Di sera, prima di rientrare in camera, sradicai un ciuffo di piantine che si staccarono con le radici integre e le avvolsi in un tovagliolo di carta. Erano cinque. Con un bicchiere di plastica raccolsi un po' di terra e tornammo in camera. Prima di mettere in ordine le valigie per la partenza dell'indomani sistemai le cinque piantine nel bicchiere di plastica avendo cura di coprire le radici con la terra umida.

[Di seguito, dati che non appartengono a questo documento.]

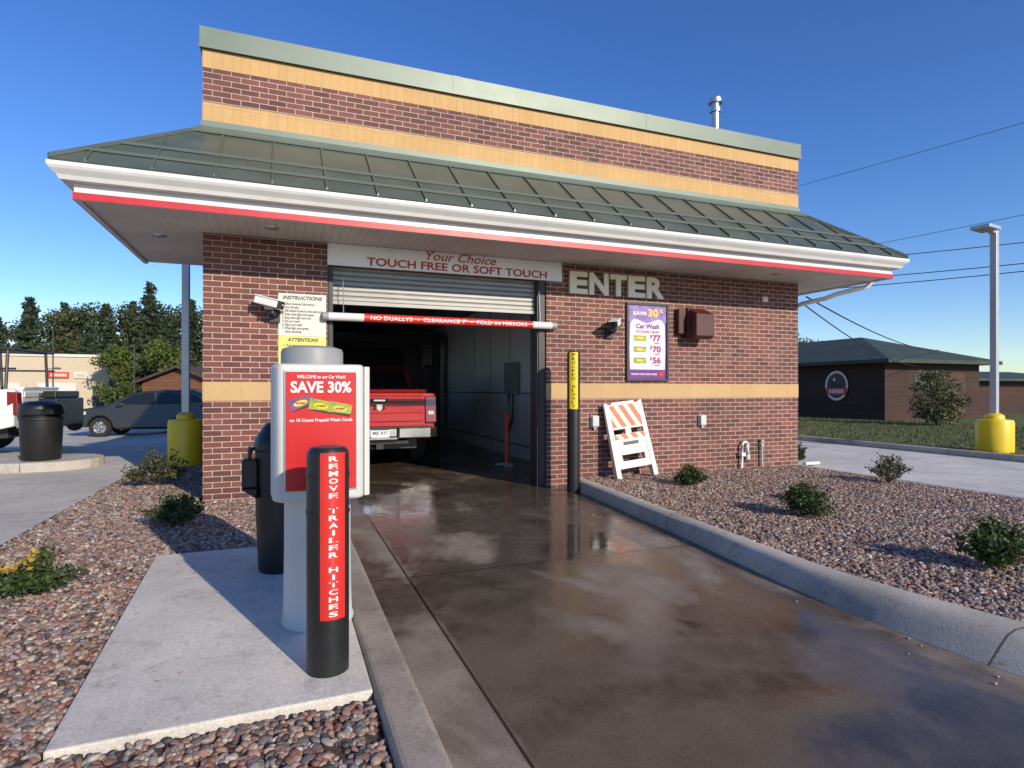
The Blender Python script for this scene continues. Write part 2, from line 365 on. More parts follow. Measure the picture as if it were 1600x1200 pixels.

L'indomani mattina partimmo per l'aeroporto di Cancun, dove un agente faceva il controllo delle valigie. Le mie cinque palme e le tre piantine grasse erano chiuse nel bagaglio a mano. Quando l’agente mi chiese cosa avessi nella borsa, io risposi tranquilla che non avevo niente di particolare. Poi mi chiese:
"Ha frutta? Ha piante?"
Io allibii per la domanda che non mi aspettavo e risposi ancora di no apparentemente con disinvoltura. Mi fece passare senza controllare la borsa e passò a ripetere le stesse domande al passeggero successivo.
Ora le mie piantine sono a casa. Quelle grasse le ho piantate insieme in una ciotola in veranda per averle sott'occhio ogni mattina. Le cinque palme le ho divise in cinque vasetti, che ho collocato in giardino ai piedi di una euforbia, in modo che quando mi affaccio dal balcone o dalla finestra possa vederle subito.
Ora sono passati tre mesi dal viaggio in Messico. Le tre piantine grasse sono vive, ma ancora non hanno messo radici. Delle cinque palme da cocco tre sono morte subito. Le due rimaste sono ancora verdi. Anzi in un uno dei due vasi sono nate due nuove foglioline di palma, come se la piantina avesse germogliato. Ho però il dubbio che le due nuove foglioline siano della palma da cocco. Da una vicina grossa palma tanti datteri secchi cadono a terra e germogliano con la pioggia. Non potrebbero le due nuove foglioline essere nate da un dattero, portato nel vaso dal vento o da un uccello? E' troppo presto per avere qualche certezza.
Mentre scrivo piove e fa freddo. Chissà se le mie palmette, nate nella calda costa dei Caraibi, sopravvivranno a questo inverno?